Totem Terrors – Hard Science (Diet Pops)
Everything about this makes me wanna squeal and jump. Imagine if Big Black were fronted by Colin Newman, and you’d be halfway to Totem Terrors. But add extra layers of snark, sweetness, and cowbell, and remove all traces of ego and fucking.
Emilie Nicolas – Like I’m a Warrior (Sony / RCA)
(Out July 6th – I know, I’m cheating a bit)
I’d love to talk to Emilie one day. I’ve love to talk about what she writes and where she’d like to go with her music and how she creates the sounds she makes and if she’s ever felt like the protagonist of her song “Melancholia” – like lying down on a hillside and waiting for the sun to die. Cos last week, when I was reviewing this album, and stuck with that one for a whole hour, her depression lifted me out of mine.
MOST IMPROVED
Girlpool – Before the World Was Big (Wichita)
For their first EP, Girlpool vented about sex and the boys who scorned them. And that excited a mess of folks (including us). But when the girls sat down to write their first full-length, they left their lusty adventures behind to talk about friendships, old haunts, and the haze that clouds yr world view as you grow older. And yes, the music sounds better as a result.
EPs
Nidia Minaj – Danger (Principe)
With snare shots like pistol blasts, this Minaj (no relation to Nicki) can conquer any dance floor she fancies. Her lean, razor-sharp style has some room to grow, but already juts out above the usual knob-twiddlers.
Charlotte & Magon – The Egg Dance EP (self-released)
Dance, dance, dance, dance! These two used to dwell in a dank Radiohead-ish gloom, but now they play funk for labyrinths – twisty, curvy, floaty. Don’t ask me where the exit is, though.

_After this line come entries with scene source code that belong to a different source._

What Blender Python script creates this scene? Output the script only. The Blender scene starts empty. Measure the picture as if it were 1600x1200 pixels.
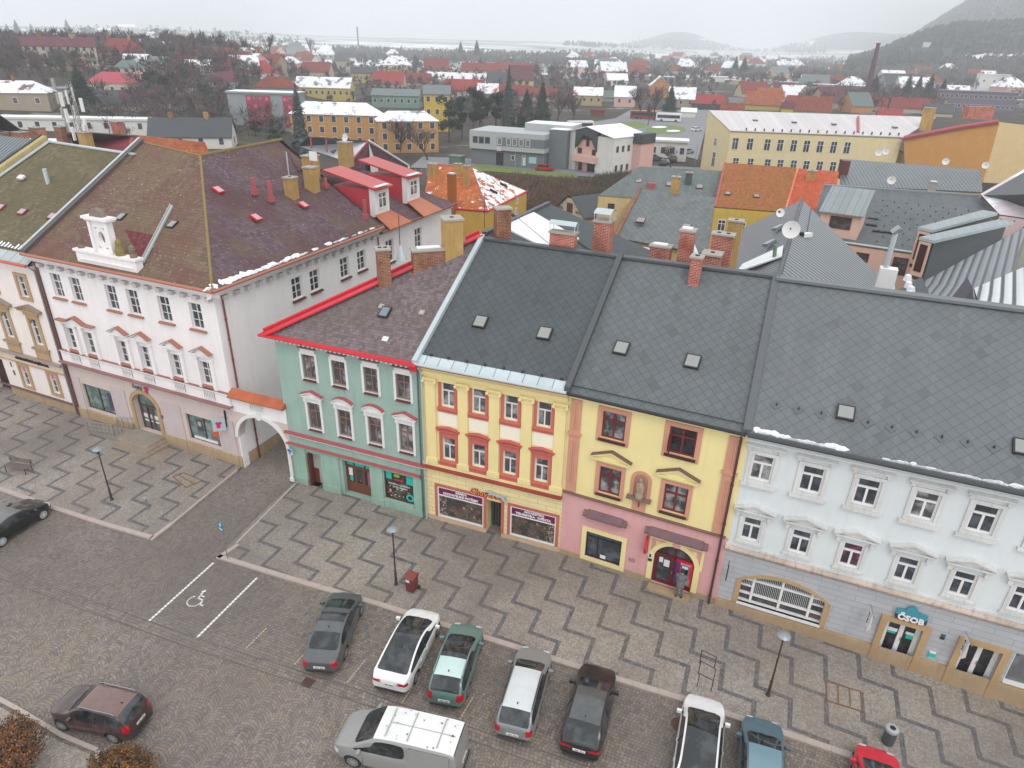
import bpy, bmesh, math, random
import numpy as np
from mathutils import Vector, Matrix, noise
R=math.radians
scene=bpy.context.scene
# ------------------------------------------------------------------ camera
CF=1071.24; CP=R(26.47); CRL=R(1.47); CY=R(-23.3); H=26.0
_f=Vector((math.sin(CY)*math.cos(CP),math.cos(CY)*math.cos(CP),-math.sin(CP)))
_r=Vector((math.cos(CY),-math.sin(CY),0)); _u=_r.cross(_f)
CA=_r*math.cos(CRL)+_u*math.sin(CRL); CB=-_r*math.sin(CRL)+_u*math.cos(CRL); CC=_f
cam_d=bpy.data.cameras.new('camera'); cam=bpy.data.objects.new('camera',cam_d)
scene.collection.objects.link(cam); scene.camera=cam
cam_d.sensor_fit='HORIZONTAL'; cam_d.sensor_width=36; cam_d.lens=36*CF/1600
cam_d.clip_start=0.5; cam_d.clip_end=20000
cam.matrix_world=Matrix.Translation((0,0,H)) @ Matrix((CA,CB,-CC)).transposed().to_4x4()
# ------------------------------------------------------------------ world: overcast winter sky
world=bpy.data.worlds.new("World"); scene.world=world; world.use_nodes=True
wn=world.node_tree; wn.nodes.clear()
sky=wn.nodes.new('ShaderNodeTexSky'); sky.sky_type='NISHITA'; sky.sun_disc=False
sky.sun_elevation=R(54); sky.sun_rotation=R(140); sky.dust_density=4; sky.air_density=1
b1=wn.nodes.new('ShaderNodeBackground'); b1.inputs[1].default_value=0.12
b2=wn.nodes.new('ShaderNodeBackground'); b2.inputs[0].default_value=(0.97,0.985,1.0,1); b2.inputs[1].default_value=1.30
mx=wn.nodes.new('ShaderNodeMixShader'); mx.inputs[0].default_value=0.93
wo=wn.nodes.new('ShaderNodeOutputWorld')
wn.links.new(sky.outputs[0],b1.inputs[0]); wn.links.new(b1.outputs[0],mx.inputs[1]); wn.links.new(b2.outputs[0],mx.inputs[2]); wn.links.new(mx.outputs[0],wo.inputs[0])
# ------------------------------------------------------------------ sun behind cloud
sl=bpy.data.lights.new('sun','SUN'); sl.energy=0.9; sl.angle=R(25); sl.color=(1,0.97,0.93)
so=bpy.data.objects.new('sun',sl); scene.collection.objects.link(so)
so.rotation_euler=Vector((-0.42,0.5,-0.9)).to_track_quat('-Z','Y').to_euler()
scene.view_settings.view_transform='Standard'; scene.view_settings.look='None'; scene.view_settings.gamma=1; scene.view_settings.exposure=0.07
try:
    scene.cycles.max_bounces=4; scene.cycles.diffuse_bounces=2; scene.cycles.glossy_bounces=2; scene.cycles.volume_bounces=2; scene.cycles.transparent_max_bounces=4
except Exception: pass
# ------------------------------------------------------------------ terrain and back-projection
X0=-1.0; KS=0.045
def sst(a,b,x):
    t=min(1,max(0,(x-a)/(b-a))); return t*t*(3-2*t)
def gz(x,y):
    r=math.hypot(x,y); z=0.0
    if r<110: return -KS*min(max(0,x-X0),24)*(1-sst(50,110,y))
    az=math.degrees(math.atan2(x,y))
    L=sst(-37,-46,az)
    z+=L*(10*sst(190,330,r)+10*sst(310,470,r)-14*sst(520,900,r))
    z+=20*sst(800,2300,r)*(1-sst(-22,-10,az)) + 12*sst(2300,3500,r)*(1-sst(-20,-8,az))
    # valley mountains
    z+=130*sst(3300,5200,r)*sst(-18,-10,az)*(0.55+0.45*math.sin(az*0.5+1.6))
    # wooded hill on the right
    z+=sst(-1.0,6.5,az)*54*sst(820,1330,r)
    z+=sst(1,12,az)*240*sst(1650,2800,r)
    z+=sst(6,14,az)*10*sst(520,800,r)
    if r>250: z+=2.5*sst(250,800,r)*noise.noise(Vector((x*0.004,y*0.004,0)))
    return z
def ray(px,py): return CA*((px-800)/CF)-CB*((py-600)/CF)+CC
O=Vector((0,0,H))
def G(px,py,z=0.0):
    d=ray(px,py); p=O+d*((z-H)/d.z)
    if p.x>X0 and p.y<50 and z==0:
        t=(z-H+KS*X0)/(d.z+KS*d.x); p=O+d*t
    return p
def T(px,py):
    d=ray(px,py); t=60.0; pt=t
    while t<7000:
        p=O+d*t
        if p.z<gz(p.x,p.y):
            a,b=pt,t
            for _ in range(18):
                m=(a+b)/2; q=O+d*m
                if q.z<gz(q.x,q.y): b=m
                else: a=m
            return O+d*b
        pt=t; t*=1.015
    return O+d*7000
def PL(p0,n,px,py):
    d=ray(px,py); return O+d*((n.dot(p0-O))/(n.dot(d)))
def D(p): return (p-O).dot(CC)
# ------------------------------------------------------------------ objects
def link(o): scene.collection.objects.link(o)
def props(o,label=None,cat=None,group=None,kind=None):
    if label: o['label']=label
    if cat: o['category']=cat
    if group: o['group']=group
    if kind: o['kind']=kind
    return o
def TH(name,label,cat,loc=(0,0,0),group=None,rz=0.0):
    o=bpy.data.objects.new(name,None); o.empty_display_size=0.2; link(o)
    o.location=loc; o.rotation_euler=(0,0,rz); return props(o,label,cat,group)
def rootloc(o):
    l=Vector((0,0,0))
    while o is not None: l=l+o.location; o=o.parent
    return l
def fuv(pts):
    n=Vector((0,0,0))
    for i in range(len(pts)):
        a=pts[i];b=pts[(i+1)%len(pts)]
        n+=Vector(((a.y-b.y)*(a.z+b.z),(a.z-b.z)*(a.x+b.x),(a.x-b.x)*(a.y+b.y)))
    if n.length<1e-12: return [(0,0)]*len(pts)
    n.normalize()
    if abs(n.z)>0.995: return [(p.x,p.y) for p in pts]
    t=Vector((-n.y,n.x,0)).normalized(); b=n.cross(t)
    if b.z<0: b=-b
    return [(p.dot(t),p.dot(b)) for p in pts]
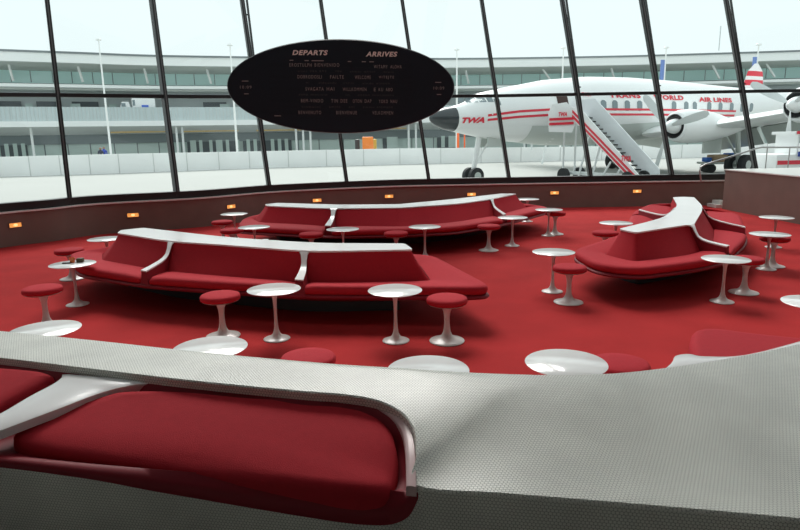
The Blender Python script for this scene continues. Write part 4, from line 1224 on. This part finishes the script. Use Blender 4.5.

Le Thug – Place Is EP (Song, By Toad)
The invisible sun that hangs above the factory. The crush that will never love you back. A peaceful death. Le Thug wield the power to both enthrall and destroy.
Container – LP (Spectral Spools)
At this point, visual synonyms fail. The realm of Container is pure abstract. Light and color do not exist – this is music as force, force as concept, concept as object.
That’s all, folks. This does not reflect the opinions of Collapse Board as a whole; this is not an authorized list and is subject to removal; this is a supplement and not intended to replace any meal in a balanced diet; and so on.